→ **Your objective**: Write out exactly the lines from the line with "trk = fr.build('crawler_track', M['mud']" through the line with "w = MB(); w.cyl((x, yc", both ends included, and no other line.

→ **Supplied records**:

——

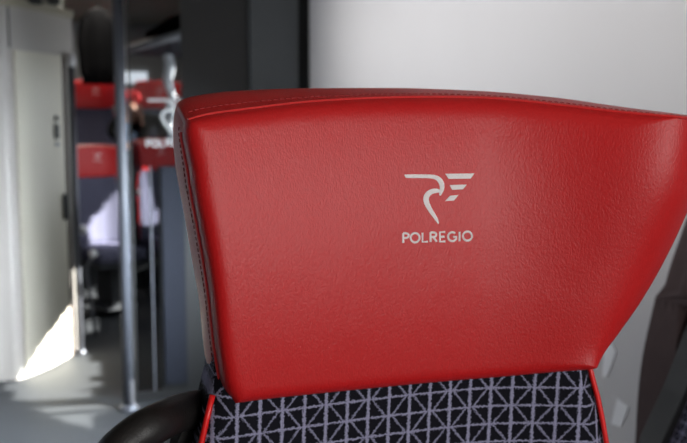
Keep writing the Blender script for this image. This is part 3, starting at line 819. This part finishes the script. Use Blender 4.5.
def seen(x, y):
    """the point of the built scene that shows at this pixel, through the panes"""
    d = ray(x, y).normalized(); p = CAM.copy()
    for _ in range(8):
        h, loc, nn, ii, ob, mm = SC.ray_cast(DG, p, d)
        if not h: return at(x, y, 7.0)
        if ob.name.startswith('pane') or ob.name.startswith('tube'): p = loc + d * .003
        else: return loc
    return loc
def on_back(sx, sy, poly):
    p0 = seen(sx, sy); nb = Vector((math.sin(R(24)), -math.cos(R(24)), 0))
    return [back_to_blocker(CAM + ray(x, y) * ((p0 - CAM).dot(nb) / ray(x, y).dot(nb))) for x, y in poly]
holes.append(on_back(100, 200, ((84, 258), (84, 222), (100, 210), (112, 192), (116, 192), (116, 258))))
holes.append(on_back(145, 200, ((132, 225), (133, 190), (138, 168), (149, 168), (158, 200), (160, 222), (146, 228))))
holes.append([back_to_blocker(at(x, y, PZ - .05)) for x, y in ((126, 92), (141, 92), (141, 122), (126, 122))])
holes.append([back_to_blocker(at(x, y, CZ)) for x, y in ((162, 57), (178, 57), (178, 142), (162, 142))])
def inside(y, z, pg):
    c = False; j = len(pg) - 1
    for i in range(len(pg)):
        if (pg[i].z > z) != (pg[j].z > z) and y < (pg[j].y - pg[i].y) * (z - pg[i].z) / (pg[j].z - pg[i].z) + pg[i].y: c = not c
        j = i
    return c
me_h = []; bm = bmesh.new()
HZ0, HZ1, HY0, HY1 = 0.0, 4.2, -4.0, 9.5
gap_y0 = min(p.y for h in holes for p in h) - .1; gap_y1 = max(p.y for h in holes for p in h) + .1
gap_z0 = min(p.z for h in holes for p in h) - .1; gap_z1 = max(p.z for h in holes for p in h) + .1
cs = .02
ny = int((gap_y1 - gap_y0) / cs); nz_ = int((gap_z1 - gap_z0) / cs)
for j in range(nz_):
    z0 = gap_z0 + j * cs; run = None
    for i in range(ny + 1):
        y0 = gap_y0 + i * cs
        # rays that would strike the partition instead of passing it stay blocked
        tq = (YP - (y0 + cs / 2)) / SUN.y; xq = XH + SUN.x * tq
        solid = i < ny and (.09 < xq < XR or not any(inside(y0 + cs / 2, z0 + cs / 2, h) for h in holes))
        if solid and run is None: run = y0
        if not solid and run is not None:
            t = .004 + .01 * random.random()
            box(bm, XH - t, XH + t, run - .002, y0 + .002, z0 - .002, z0 + cs + .002); run = None
def lump(y0, y1, z0, z1): box(bm, XH - .03, XH + .12, y0, y1, z0, z1)
lump(HY0, gap_y0, -.6, HZ1); lump(gap_y0, HY1, gap_z1, HZ1); lump(gap_y0 + ny * cs, HY1, gap_z0, gap_z1); lump(gap_y0, HY1, -.6, gap_z0)
o = link('blocker', bm, mat('blocker_green', srgb(46, 58, 34), .9, var=.5, vscale=20)); origin(o, (XH, 2.5, -.6))
tag(o, 'added unseen dark green hedge outside the right-hand windows', 'blocker')
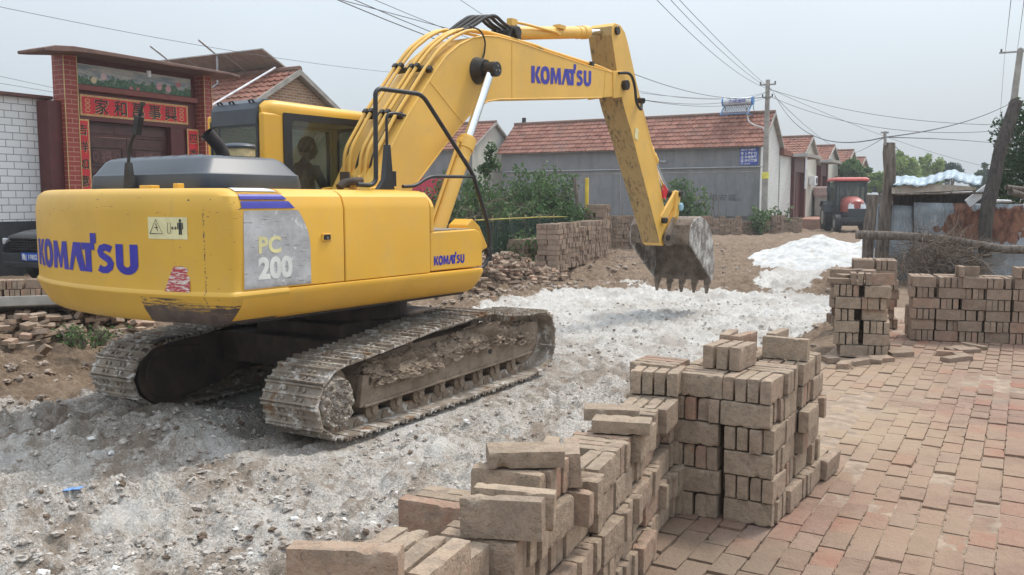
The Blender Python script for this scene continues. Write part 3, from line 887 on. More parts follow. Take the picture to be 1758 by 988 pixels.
def mud_mat():
    m = NT('dried_mud'); co = m.coord()
    c = m.mix(m.ramp(m.noise(co, 6, 6, .7), .3, .7), (.20, .15, .11), (.33, .26, .195))
    c = m.mix(m.ramp(m.noise(co, 28, 4, .7), .58, .72), c, (.12, .09, .065))
    c = m.mix(m.ramp(m.noise(co, 22, 5, .7), .66, .74), c, (.50, .46, .41))
    return m.done(c, .93, 0, m.bump(m.noise(co, 50, 5, .7), .8, .012), .2)
M['mud'] = mud_mat()
def lime_mud():
    m = NT('limy_mud'); co = m.coord()
    c = m.mix(m.ramp(m.noise(co, 24, 6, .7), .35, .6), (.18, .14, .105), (.36, .31, .26))
    c = m.mix(m.ramp(m.noise(co, 40, 3, .7), .56, .64), c, (.66, .63, .58))
    return m.done(c, .93, 0, m.bump(m.noise(co, 60, 4, .7), 1, .015), .2)
M['limymud'] = lime_mud()
# one shoe, local: x along the chain, y across, z out
sh = MB()
prof = [(-.084, -.004), (-.088, .016), (-.086, .036), (-.072, .036), (-.066, .012), (-.016, .010), (-.010, .028), (.010, .028), (.016, .010), (.062, .012), (.068, .030), (.080, .032), (.088, .004), (.086, -.004)]
sh.prism(prof, -.3, .3, 'Y')
for y in (-.13, -.07, .07, .13):
    for x in (-.038, .040): sh.cyl((x, y, .010), (x, y, .028), .015, 6)
for y in (-.08, .08): sh.b2(-.10, .10, y - .02, y + .02, -.085, .0)
shoe_src = sh.build('track_shoe', M['track'], None, smooth=40)
shoe_me = shoe_src.data; bpy.data.objects.remove(shoe_src)
def mudblob(name, parent, grid, mat, th, seed=0, sc_=7.0, rotz=0):
    """grid[i][j] -> (base point, outward dir, allowed thickness)"""
    mb = MB(); n = len(grid); k = len(grid[0]); vs = []
    for row in grid:
        for p, d, t in row:
            p = Vector(p); a = mnoise.noise(p * sc_ + Vector((seed, 0, 0))) + .55 * mnoise.noise(p * sc_ * 2.7 + Vector((0, seed, 0))) + .3 * mnoise.noise(p * sc_ * 6)
            vs.append(p + Vector(d) * (t * th * max(-.15, .50 + a * 1.25) + .35 * th * t * abs(mnoise.noise(p * sc_ * 5))))
    fs = [(i * k + j, (i + 1) * k + j, (i + 1) * k + j + 1, i * k + j + 1) for i in range(n - 1) for j in range(k - 1)]
    mb.add(vs, fs)
    return mb.build(name, mat, parent, smooth=50, rotz=rotz)
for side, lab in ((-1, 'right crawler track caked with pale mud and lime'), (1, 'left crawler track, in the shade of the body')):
    yc = side * 1.1
    fr = MB()
    # track frame: side plates with sloping top
    for yy, w in ((yc - .145 , .06), (yc + .145, .06)):
        fr.prism([(-1.35, .23), (1.62, .26), (1.82, .36), (1.82, .60), (1.55, .62), (.8, .50), (-.7, .52), (-1.30, .50)], yy - w / 2, yy + w / 2, 'Y')
    fr.b2(-1.3, 1.7, yc - .16, yc + .16, .30, .50)
    fr.prism([(-1.30, .225), (1.66, .255), (1.66, .28), (-1.30, .25)], yc - .195, yc + .195, 'Y')
    fr.prism([(-1.28, .50), (1.5, .60), (1.3, .66), (.6, .68), (-.6, .66), (-1.2, .60)], yc - .10, yc + .10, 'Y')
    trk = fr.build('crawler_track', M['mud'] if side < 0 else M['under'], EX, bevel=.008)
    tag(trk, lab)
    loop, per = smooth_loop(TRK, 47)
    for p, t in loop:
        o = bpy.data.objects.new('track_shoe', shoe_me); COL.objects.link(o); o.parent = trk
        xa = Vector((t[0], 0, t[1])); nrm = Vector((t[1], 0, -t[0])); ya = nrm.cross(xa)
        Mx = Matrix((xa, ya, nrm)).transposed().to_4x4()
        # local x along the loop, z outward
        o.matrix_local = Matrix.Translation(Vector((p[0], yc, p[1])) - nrm * .036 + Vector((0, random.gauss(0, .003), 0))) @ Mx @ Matrix.Rotation(random.gauss(0, .018), 4, 'Y')
    # idler, sprocket hub
    for x, z, r, nm in ((1.68, .42, .30, 'idler_wheel'), (-1.66, .38, .27, 'sprocket')):
        w = MB(); w.cyl((x, yc - .09, z), (x, yc + .09, z), r, 32); w.cyl((x, yc - .13, z), (x, yc + .13, z), r * .55, 24)
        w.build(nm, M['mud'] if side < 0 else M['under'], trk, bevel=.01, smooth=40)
    hub = MB(); a, b = (yc - .08 * 1, yc + side * .27)
    hub.tube([(-1.76, yc, .375), (-1.76, yc + side * .22, .375), (-1.76, yc + side * .275, .375), (-1.76, yc + side * .295, .375)], [.225, .225, .205, .15], 40)
    hub.build('travel_motor_cover', M['limymud'], trk, smooth=40)
    for k in range(8):
        x = -1.12 + k * .345
        rl = MB()
        rl.tube([(x, yc - .135, .165), (x, yc - .115, .165), (x, yc - .05, .165), (x, yc + .05, .165), (x, yc + .115, .165), (x, yc + .135, .165)], [.055, .082, .068, .068, .082, .055], 16)
        rl.cyl((x, yc - .16, .17), (x, yc + .16, .17), .04, 12); rl.b2(x - .05, x + .05, yc - .155, yc + .155, .20, .26)
        rl.build('track_roller', M['mud'], trk, smooth=40)
    ln = MB()
    for k in range(18):
        x = -1.62 + k * .19
        for yy in (-.075, .075): ln.tube([(x - .06, yc + yy - .035, .075), (x - .06, yc + yy + .035, .075)], [.046, .046], 10); ln.b2(x - .085, x + .03, yc + yy - .03, yc + yy + .03, .03, .085)
    lk = ln.build('track_chain', M['mud'], trk, smooth=40, bevel=.004)
    for x in (-.55, .58):
        cr = MB(); cr.cyl((x, yc - .1, .70), (x, yc + .12, .70), .065, 16); cr.b2(x - .04, x + .04, yc - .04, yc + .04, .55, .7); cr.build('carrier_roller', M['mud'], trk, smooth=40)
    if side < 0:
        # caked mud on the frame shoulder (outer side, seen under the sagging chain)
        G = []
        for i in range(150):
            x = -1.22 + i * 3.0 / 149; row = []
            top = .60 + .10 * math.exp(-((x - .65) / .6) ** 2)
            for j in range(26):
                q = j / 25; y = yc - .06 - .10 * min(1, q * 1.6); z = top - .02 - .27 * q ** 1.3
                t = math.sin(PI * min(1, q * 1.0)) ** .7 * (0.5 + .9 * math.exp(-((x - .62) / .30) ** 2) + .7 * math.exp(-((x + .62) / .33) ** 2) + .25 * math.exp(-((x - 1.3) / .3) ** 2))
                row.append(((x, y, z), (0, -.75, .5), t))
            G.append(row)
        mudblob('mud_cake', trk, G, M['mud'], .16, 3, 6)
        G = []
        for i in range(40):
            r = .225 * i / 39; row = []
            for j in range(73):
                a = 2 * PI * j / 72
                row.append(((-1.76 + r * math.cos(a), yc - .285 + (.02 if i > 33 else 0) * (i - 33), .375 + r * math.sin(a)), (0, -1, 0), 1.0 if i < 37 else .3))
            G.append(row)
        mudblob('mud_cake', trk, G, M['limymud'], .035, 9, 16)
        for (cx_, cz_, rx_) in ((-.62, .50, .17), (.62, .585, .16)):     # ledges catching the mud
            ml = MB(); ml.prism([(cx_ - rx_, cz_ - .06), (cx_ + rx_, cz_ - .04), (cx_ + rx_ * .9, cz_ + .02), (cx_ - rx_ * .9, cz_ + .01)], yc - .25, yc - .1, 'Y')
            ml.build('mud_ledge', M['mud'], trk, bevel=.01)
        ho = MB(); ho.cyl((.77, yc - .170, .41), (.77, yc - .178, .41), .034, 20); ho.build('frame_hole', M['black'], trk)
        ho = MB(); ho.cyl((1.62, yc - .170, .47), (1.62, yc - .178, .47), .022, 16); ho.build('frame_hole', M['black'], trk)
        ml = MB(); rr_ = random.Random(8)
        for _ in range(520):
            x = rr_.choice([rr_.gauss(.62, .22), rr_.gauss(-.62, .24), rr_.uniform(-1.2, 1.6)]); x = max(-1.22, min(1.65, x)); q = rr_.random() ** 1.3
            A, F = rr_.choice(ROCKS); sc__ = .018 + .055 * rr_.random() ** 1.6 * (1 - .5 * q)
            top_ = .60 + .10 * math.exp(-((x - .65) / .6) ** 2)
            c_ = (x, yc - .11 - .10 * min(1, q * 1.8) * (1 + .25 * (abs(abs(x) - .62) < .25)), top_ - .01 - .21 * q)
            ml.add([(c_[0] + a_[0] * sc__ * 1.4, c_[1] + a_[1] * sc__, c_[2] + a_[2] * sc__) for a_ in A.tolist()], F.tolist())
        ml.build('mud_lumps', M['mud'], trk)['kind'] = 'stuff'
    else:
        pl = MB(); pr = []
        for a in range(90, 271, 15): pr.append((-1.60 + .34 * math.cos(R(a)), .39 + .32 * math.sin(R(a))))
        pr += [(-.9, .22), (-.1, .50), (1.2, .52), (1.2, .78), (-.3, .74), (-.9, .70)]
        pl.prism(pr, yc - .295, yc - .20, 'Y'); pl.build('inner_plate', M['under'], trk, bevel=.012)
        pl = MB(); pl.prism([(-1.62 + (p_[0] + 1.62) * .78, .38 + (p_[1] - .38) * .78) for p_ in pr[:13]] + [(-1.25, .17), (-1.25, .60)], yc - .315, yc - .29, 'Y'); pl.build('hub_plate', M['under'], trk, bevel=.012)

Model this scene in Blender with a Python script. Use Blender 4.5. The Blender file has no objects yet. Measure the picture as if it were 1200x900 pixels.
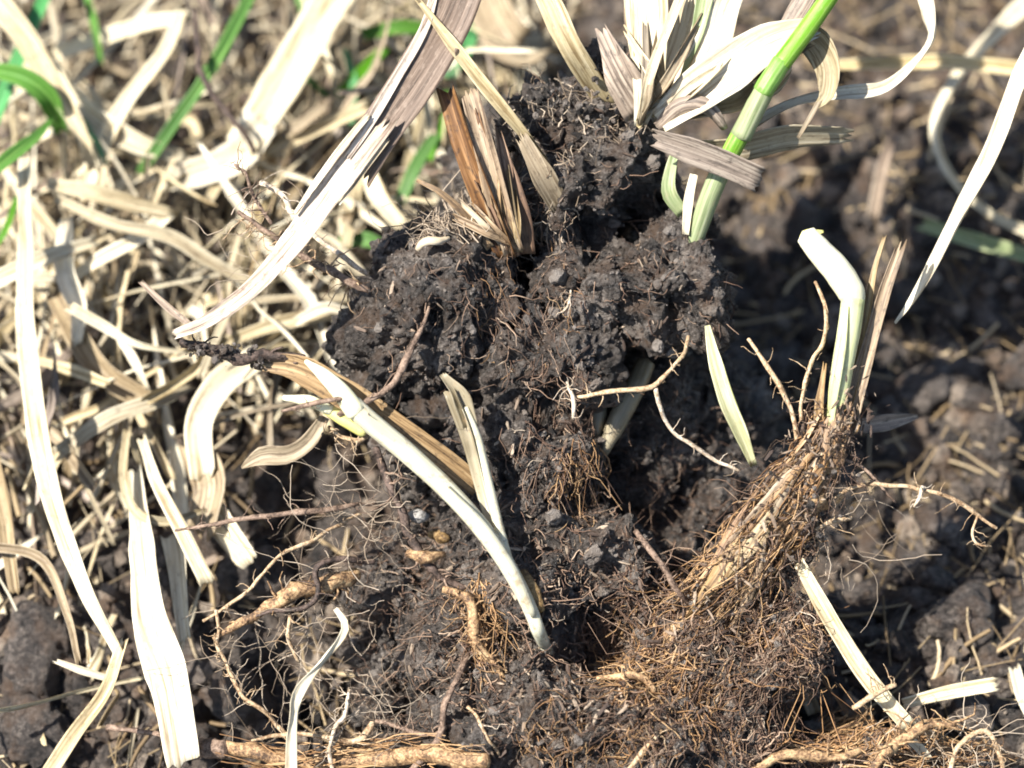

——

→ **Solution for this exercise**:
    trk = fr.build('crawler_track', M['mud'] if side < 0 else M['under'], EX, bevel=.008)
    tag(trk, lab)
    loop, per = smooth_loop(TRK, 47)
    for p, t in loop:
        o = bpy.data.objects.new('track_shoe', shoe_me); COL.objects.link(o); o.parent = trk
        xa = Vector((t[0], 0, t[1])); nrm = Vector((t[1], 0, -t[0])); ya = nrm.cross(xa)
        Mx = Matrix((xa, ya, nrm)).transposed().to_4x4()
        # local x along the loop, z outward
        o.matrix_local = Matrix.Translation(Vector((p[0], yc, p[1])) - nrm * .036 + Vector((0, random.gauss(0, .003), 0))) @ Mx @ Matrix.Rotation(random.gauss(0, .018), 4, 'Y')
    # idler, sprocket hub
    for x, z, r, nm in ((1.68, .42, .30, 'idler_wheel'), (-1.66, .38, .27, 'sprocket')):
        w = MB(); w.cyl((x, yc - .09, z), (x, yc + .09, z), r, 32); w.cyl((x, yc - .13, z), (x, yc + .13, z), r * .55, 24)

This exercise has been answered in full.